Reading this thread, the OP clearly is overloading the front axle and will destroy it if he continues to use too little
ballast. He should read the owner's manual to see their ballast recommendations and follow it. I suspect it will call for a lot more 3 point ballast than a 400 pound box blade even with 75% fill in the tires. The OP probably will have to fill the tires to 75% with something, either topping up the methanol/water or replacing it with beet juice and then adding wheel weights and/or having a lot more weight on the 3 point hitch. He could either get a much heavier box blade, add extra weight (iron, solid concrete blocks, etc.) or some combination of the two. Without knowing the exact ballast recommendations, it will be hard to say exactly what he should do.

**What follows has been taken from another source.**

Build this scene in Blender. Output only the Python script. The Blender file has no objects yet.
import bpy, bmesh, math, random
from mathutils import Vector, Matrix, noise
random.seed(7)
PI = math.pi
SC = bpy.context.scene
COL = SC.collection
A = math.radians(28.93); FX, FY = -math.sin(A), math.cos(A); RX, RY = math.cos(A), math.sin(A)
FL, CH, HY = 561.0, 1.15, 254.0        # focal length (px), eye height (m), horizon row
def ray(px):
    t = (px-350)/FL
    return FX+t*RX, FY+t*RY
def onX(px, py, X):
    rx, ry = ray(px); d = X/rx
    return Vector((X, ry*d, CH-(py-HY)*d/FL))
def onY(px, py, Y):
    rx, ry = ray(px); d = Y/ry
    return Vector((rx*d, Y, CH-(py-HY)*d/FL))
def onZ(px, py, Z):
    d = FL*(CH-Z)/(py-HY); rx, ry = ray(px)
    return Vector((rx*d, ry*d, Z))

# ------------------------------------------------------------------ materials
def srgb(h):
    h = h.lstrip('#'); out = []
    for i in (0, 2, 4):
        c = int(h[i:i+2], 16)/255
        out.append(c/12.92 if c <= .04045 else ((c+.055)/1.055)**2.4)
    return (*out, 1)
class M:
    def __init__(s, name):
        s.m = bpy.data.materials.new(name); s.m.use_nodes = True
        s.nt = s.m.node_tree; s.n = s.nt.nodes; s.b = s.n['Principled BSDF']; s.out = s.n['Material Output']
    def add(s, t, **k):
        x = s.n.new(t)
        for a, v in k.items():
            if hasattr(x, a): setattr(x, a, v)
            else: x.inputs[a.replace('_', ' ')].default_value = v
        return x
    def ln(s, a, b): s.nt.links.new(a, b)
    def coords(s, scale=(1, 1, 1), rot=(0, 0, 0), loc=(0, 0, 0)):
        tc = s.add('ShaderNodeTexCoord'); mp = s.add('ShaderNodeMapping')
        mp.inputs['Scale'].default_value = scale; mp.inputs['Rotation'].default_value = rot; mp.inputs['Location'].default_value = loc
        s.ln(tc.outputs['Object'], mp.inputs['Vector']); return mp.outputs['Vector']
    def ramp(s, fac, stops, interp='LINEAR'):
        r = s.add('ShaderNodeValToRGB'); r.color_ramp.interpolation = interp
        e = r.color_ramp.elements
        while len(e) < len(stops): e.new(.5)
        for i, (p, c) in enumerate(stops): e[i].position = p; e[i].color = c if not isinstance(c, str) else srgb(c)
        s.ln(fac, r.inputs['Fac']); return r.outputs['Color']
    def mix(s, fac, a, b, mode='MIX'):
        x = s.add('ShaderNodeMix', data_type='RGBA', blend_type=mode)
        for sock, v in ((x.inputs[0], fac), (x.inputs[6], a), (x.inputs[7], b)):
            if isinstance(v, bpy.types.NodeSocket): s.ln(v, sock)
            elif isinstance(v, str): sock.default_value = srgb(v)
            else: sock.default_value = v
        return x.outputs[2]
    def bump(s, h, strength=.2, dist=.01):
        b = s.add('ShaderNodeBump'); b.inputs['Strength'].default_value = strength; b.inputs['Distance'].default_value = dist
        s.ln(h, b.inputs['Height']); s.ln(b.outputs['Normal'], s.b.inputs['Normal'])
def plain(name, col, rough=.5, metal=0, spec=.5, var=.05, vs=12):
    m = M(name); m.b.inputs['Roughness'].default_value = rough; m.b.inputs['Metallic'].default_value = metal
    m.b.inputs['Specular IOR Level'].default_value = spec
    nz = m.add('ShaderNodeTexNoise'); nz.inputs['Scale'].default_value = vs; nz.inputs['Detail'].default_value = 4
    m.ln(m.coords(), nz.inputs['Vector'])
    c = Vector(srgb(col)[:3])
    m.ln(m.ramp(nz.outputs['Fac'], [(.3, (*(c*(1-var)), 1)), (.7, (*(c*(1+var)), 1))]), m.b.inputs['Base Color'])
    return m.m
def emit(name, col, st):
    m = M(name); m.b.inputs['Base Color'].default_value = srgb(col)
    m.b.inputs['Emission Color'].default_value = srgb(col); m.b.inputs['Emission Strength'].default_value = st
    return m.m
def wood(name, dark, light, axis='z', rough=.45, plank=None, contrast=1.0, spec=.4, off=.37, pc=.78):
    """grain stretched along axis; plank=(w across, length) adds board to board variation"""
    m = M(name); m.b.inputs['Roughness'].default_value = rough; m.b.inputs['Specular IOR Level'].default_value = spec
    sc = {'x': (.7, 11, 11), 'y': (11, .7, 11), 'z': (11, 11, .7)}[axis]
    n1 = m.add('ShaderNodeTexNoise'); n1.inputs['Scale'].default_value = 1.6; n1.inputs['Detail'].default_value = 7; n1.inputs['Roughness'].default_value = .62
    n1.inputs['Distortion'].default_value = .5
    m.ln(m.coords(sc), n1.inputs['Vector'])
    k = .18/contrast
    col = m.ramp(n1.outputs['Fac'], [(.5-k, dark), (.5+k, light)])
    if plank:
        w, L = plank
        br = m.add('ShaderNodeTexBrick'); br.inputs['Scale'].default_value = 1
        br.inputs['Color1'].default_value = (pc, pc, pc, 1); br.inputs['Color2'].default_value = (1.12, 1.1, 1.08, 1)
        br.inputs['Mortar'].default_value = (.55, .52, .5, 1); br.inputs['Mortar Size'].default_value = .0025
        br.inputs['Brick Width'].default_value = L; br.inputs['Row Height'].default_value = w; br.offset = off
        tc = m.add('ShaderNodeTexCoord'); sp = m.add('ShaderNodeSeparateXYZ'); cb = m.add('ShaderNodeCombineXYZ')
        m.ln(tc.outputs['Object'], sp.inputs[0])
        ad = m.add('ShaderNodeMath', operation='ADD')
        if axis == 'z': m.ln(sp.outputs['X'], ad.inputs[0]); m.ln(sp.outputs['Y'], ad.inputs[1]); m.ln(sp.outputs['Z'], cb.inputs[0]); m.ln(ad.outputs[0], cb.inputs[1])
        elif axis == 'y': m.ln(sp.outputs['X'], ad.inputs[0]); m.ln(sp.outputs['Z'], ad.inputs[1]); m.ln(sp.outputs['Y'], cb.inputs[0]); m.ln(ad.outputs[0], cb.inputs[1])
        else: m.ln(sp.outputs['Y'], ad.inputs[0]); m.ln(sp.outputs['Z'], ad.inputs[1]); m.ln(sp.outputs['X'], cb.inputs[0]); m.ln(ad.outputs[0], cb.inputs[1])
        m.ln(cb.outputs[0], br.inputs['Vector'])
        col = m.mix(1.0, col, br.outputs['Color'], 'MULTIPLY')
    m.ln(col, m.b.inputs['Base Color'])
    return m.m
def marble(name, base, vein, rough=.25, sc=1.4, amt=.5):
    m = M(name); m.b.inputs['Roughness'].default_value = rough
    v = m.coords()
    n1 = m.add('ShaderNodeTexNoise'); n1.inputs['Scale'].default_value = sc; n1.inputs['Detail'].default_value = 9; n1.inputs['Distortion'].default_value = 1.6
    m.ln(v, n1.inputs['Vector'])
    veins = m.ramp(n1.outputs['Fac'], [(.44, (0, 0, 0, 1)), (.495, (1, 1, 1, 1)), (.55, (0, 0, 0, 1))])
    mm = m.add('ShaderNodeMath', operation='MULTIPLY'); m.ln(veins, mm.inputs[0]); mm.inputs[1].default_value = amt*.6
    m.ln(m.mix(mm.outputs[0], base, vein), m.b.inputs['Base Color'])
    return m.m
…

The discussion about 40% liquid fills relates to radial tires on row crop tractors where ride quality while roading >20 MPH and power hop are major concerns. Those are not going to be concerns with a tractor that has a top speed of less than 16 MPH and the main concern here is using a loader instead of a giant no-till drill or ripper or some other high draft load pulled at high speed.
I also live in the general region the OP does and bought my tractor here. My rear tires came filled to 75% with water/methanol and this is essentially standard for any ag tractor. It used to be calcium chloride and water but that has been moved away from due to the corrosiveness of the calcium chloride. The commentary about beet juice locally is that it's a pain in the behind as it makes servicing tires extremely difficult due to the sticky mess it creates, and it's expensive stuff, so few ag tractors run it. There is little row cropping done here, cattle ranching is the main agricultural pursuit, so ballasting tractors properly for handling large round and square bales is much more important here than mitigating power hop. Shoot, power hop isn't even possible on many tractors here as that only occurs with driven front wheels. You don't need MFWD to run hay equipment or feed bales, so there are a lot of 2WD tractors around here.